● DO THIS:
Leave out every picture, then transcribe the rest of the listing exactly.

===== AVAILABLE DATA =====

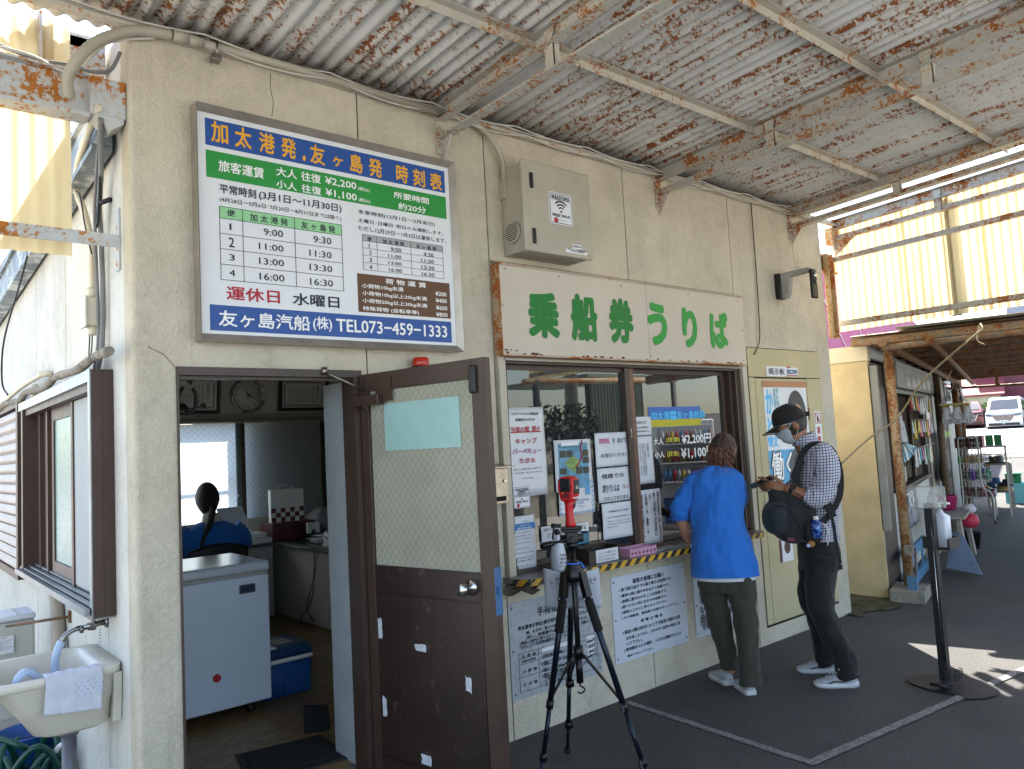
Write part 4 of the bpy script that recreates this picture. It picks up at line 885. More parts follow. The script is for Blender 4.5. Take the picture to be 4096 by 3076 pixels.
def wifi_sticker(parent, r, y):
    x0, za, x1, zb = r; z0, z1 = min(za, zb), max(za, zb); w_ = x1 - x0; h_ = z1 - z0
    mb = MB(); mb.prism(rrect(x0, x1, z0, z1, w_ * .1, y), (0, -.001, 0)); s_ = mb.build('sticker', M_stk, parent)
    mb = MB(); rring(mb, x0 + w_ * .03, x1 - w_ * .03, z0 + w_ * .03, z1 - w_ * .03, w_ * .08, y - .0016, w_ * .02)
    arcs(mb, (x0 + x1) / 2, z0 + h_ * .40, w_ * .36, y - .0016); mb.build('wifi_symbol', INK['n'], s_)
    mb = MB(); mb.face([(x0 + w_ * .26 + w_ * .09 * math.cos(t), y - .0016, z0 + h_ * .12 + w_ * .09 * math.sin(t)) for t in [2 * PI * i / 14 for i in range(14)]]); mb.build('red_mark', INK['r'], s_)
    return s_
wifi_sticker(wb, Qw['stk'], -.2125)
plate(wb, 'label', M_stk, Qw['lab1'], -.2135, -.2125); plate(wb, 'label', M_stk, Qw['lab2'], -.2135, -.2125)
prints('wifi', wb, dy=.0005)
jb = thing('conduit_box', 'small beige junction box with curved conduit left of the grey cabinet', 'junction box', (2.02, -.03, 3.08))
B('box', jb, M_beige, 1.976, 2.054 + .01, -.06, -.003, 3.01, 3.125, bev=.003)
mb = MB(); ribbed(mb, smooth_path([(1.76, -.03, 3.425), (1.801, -.045, 3.412), (1.905, -.05, 3.345), (1.975, -.05, 3.24), (1.995, -.035, 3.15)]), .0165); mb.build('flexible_conduit', M_beige, jb)
mb = MB(); mb.cyl((1.997, -.033, 3.125), (1.997, -.033, 3.165), .021, 14); mb.cyl((2.035, -.0605, 3.10), (2.035, -.062, 3.10), .012, 14); mb.build('collar', M_beige, jb)
# ---- hanging black cable
mb = MB(); mb.tube(smooth_path([(4.579, -.02, 3.42), (4.583, -.016, 2.915), (4.565, -.02, 2.5), (4.535, -.024, 2.3), (4.455, -.02, 2.19)]), .0045, 6)
single('hanging_wire', mb, M_blk, 'black wire hanging down the wall right of the ticket banner', 'cable')
# ---- security sensor lamp
sc = thing('security_camera', 'grey wall bracket with black security camera near the right building corner', 'camera', (5.0, -.1, 2.75))
mb = MB(); mb.box(4.86, 4.95, -.05, -.002, 2.66, 2.87, bev=.008); mb.build('wall_mount', M_blk, sc)
mb = MB(); mb.prism([(4.872, -.051, 2.66), (4.872, -.051, 2.868), (4.872, -.30, 2.868), (4.872, -.30, 2.835), (4.872, -.13, 2.825), (4.872, -.11, 2.70), (4.872, -.09, 2.66)], (.06, 0, 0)); bevelmod(mb.build('bracket_arm', M_grey, sc), .004)
mb = MB(); mb.box(4.855, 4.935, -.335, -.305, 2.615, 2.85, bev=.012, seg=3); mb.build('camera_body', M_blk, sc)
mb = MB(); mb.lathe((4.895, -.336, 2.80), [(0, 0), (.026, 0), (.022, .008), (0, .012)], 20, Matrix.Rotation(PI / 2, 4, 'X')); mb.build('lamp_lens', M_chr, sc)
mb = MB(); mb.lathe((4.895, -.336, 2.745), [(0, 0), (.021, 0), (.017, .007), (0, .009)], 20, Matrix.Rotation(PI / 2, 4, 'X')); mb.build('lens', flat('lens_black', '050507', .05, .8), sc)
# ---- red beacon above door
rb = thing('red_beacon', 'small red beacon lamp on the wall above the open door', 'lamp', (1.35, -.05, 2.05))
m, n, b = newmat('red_lens'); b.inputs['Base Color'].default_value = lin('d8301a'); b.inputs['Roughness'].default_value = .15; b.inputs['Transmission Weight'].default_value = .35; M_redl = m
mb = MB(); mb.lathe((1.35, -.055, 2.022), [(0, 0), (.040, 0), (.042, .006), (.042, .038), (.036, .045), (0, .046)], 24); mb.build('lens', M_redl, rb)
mb = MB(); mb.lathe((1.35, -.055, 2.0), [(0, 0), (.046, 0), (.046, .022), (0, .0225)], 24); mb.box(1.32, 1.38, -.05, -.002, 2.003, 2.018); mb.build('base', M_blk, rb)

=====

● OUTPUT OF THE EXERCISE:
Write part 4 of the bpy script that recreates this picture. It picks up at line 885. More parts follow. The script is for Blender 4.5. Take the picture to be 4096 by 3076 pixels.
def wifi_sticker(parent, r, y):
    x0, za, x1, zb = r; z0, z1 = min(za, zb), max(za, zb); w_ = x1 - x0; h_ = z1 - z0
    mb = MB(); mb.prism(rrect(x0, x1, z0, z1, w_ * .1, y), (0, -.001, 0)); s_ = mb.build('sticker', M_stk, parent)
    mb = MB(); rring(mb, x0 + w_ * .03, x1 - w_ * .03, z0 + w_ * .03, z1 - w_ * .03, w_ * .08, y - .0016, w_ * .02)
    arcs(mb, (x0 + x1) / 2, z0 + h_ * .40, w_ * .36, y - .0016); mb.build('wifi_symbol', INK['n'], s_)
    mb = MB(); mb.face([(x0 + w_ * .26 + w_ * .09 * math.cos(t), y - .0016, z0 + h_ * .12 + w_ * .09 * math.sin(t)) for t in [2 * PI * i / 14 for i in range(14)]]); mb.build('red_mark', INK['r'], s_)
    return s_
wifi_sticker(wb, Qw['stk'], -.2125)
plate(wb, 'label', M_stk, Qw['lab1'], -.2135, -.2125); plate(wb, 'label', M_stk, Qw['lab2'], -.2135, -.2125)
prints('wifi', wb, dy=.0005)
jb = thing('conduit_box', 'small beige junction box with curved conduit left of the grey cabinet', 'junction box', (2.02, -.03, 3.08))
B('box', jb, M_beige, 1.976, 2.054 + .01, -.06, -.003, 3.01, 3.125, bev=.003)
mb = MB(); ribbed(mb, smooth_path([(1.76, -.03, 3.425), (1.801, -.045, 3.412), (1.905, -.05, 3.345), (1.975, -.05, 3.24), (1.995, -.035, 3.15)]), .0165); mb.build('flexible_conduit', M_beige, jb)
mb = MB(); mb.cyl((1.997, -.033, 3.125), (1.997, -.033, 3.165), .021, 14); mb.cyl((2.035, -.0605, 3.10), (2.035, -.062, 3.10), .012, 14); mb.build('collar', M_beige, jb)
# ---- hanging black cable
mb = MB(); mb.tube(smooth_path([(4.579, -.02, 3.42), (4.583, -.016, 2.915), (4.565, -.02, 2.5), (4.535, -.024, 2.3), (4.455, -.02, 2.19)]), .0045, 6)
single('hanging_wire', mb, M_blk, 'black wire hanging down the wall right of the ticket banner', 'cable')
# ---- security sensor lamp
sc = thing('security_camera', 'grey wall bracket with black security camera near the right building corner', 'camera', (5.0, -.1, 2.75))
mb = MB(); mb.box(4.86, 4.95, -.05, -.002, 2.66, 2.87, bev=.008); mb.build('wall_mount', M_blk, sc)
mb = MB(); mb.prism([(4.872, -.051, 2.66), (4.872, -.051, 2.868), (4.872, -.30, 2.868), (4.872, -.30, 2.835), (4.872, -.13, 2.825), (4.872, -.11, 2.70), (4.872, -.09, 2.66)], (.06, 0, 0)); bevelmod(mb.build('bracket_arm', M_grey, sc), .004)
mb = MB(); mb.box(4.855, 4.935, -.335, -.305, 2.615, 2.85, bev=.012, seg=3); mb.build('camera_body', M_blk, sc)
mb = MB(); mb.lathe((4.895, -.336, 2.80), [(0, 0), (.026, 0), (.022, .008), (0, .012)], 20, Matrix.Rotation(PI / 2, 4, 'X')); mb.build('lamp_lens', M_chr, sc)
mb = MB(); mb.lathe((4.895, -.336, 2.745), [(0, 0), (.021, 0), (.017, .007), (0, .009)], 20, Matrix.Rotation(PI / 2, 4, 'X')); mb.build('lens', flat('lens_black', '050507', .05, .8), sc)
# ---- red beacon above door
rb = thing('red_beacon', 'small red beacon lamp on the wall above the open door', 'lamp', (1.35, -.05, 2.05))
m, n, b = newmat('red_lens'); b.inputs['Base Color'].default_value = lin('d8301a'); b.inputs['Roughness'].default_value = .15; b.inputs['Transmission Weight'].default_value = .35; M_redl = m
mb = MB(); mb.lathe((1.35, -.055, 2.022), [(0, 0), (.040, 0), (.042, .006), (.042, .038), (.036, .045), (0, .046)], 24); mb.build('lens', M_redl, rb)
mb = MB(); mb.lathe((1.35, -.055, 2.0), [(0, 0), (.046, 0), (.046, .022), (0, .0225)], 24); mb.box(1.32, 1.38, -.05, -.002, 2.003, 2.018); mb.build('base', M_blk, rb)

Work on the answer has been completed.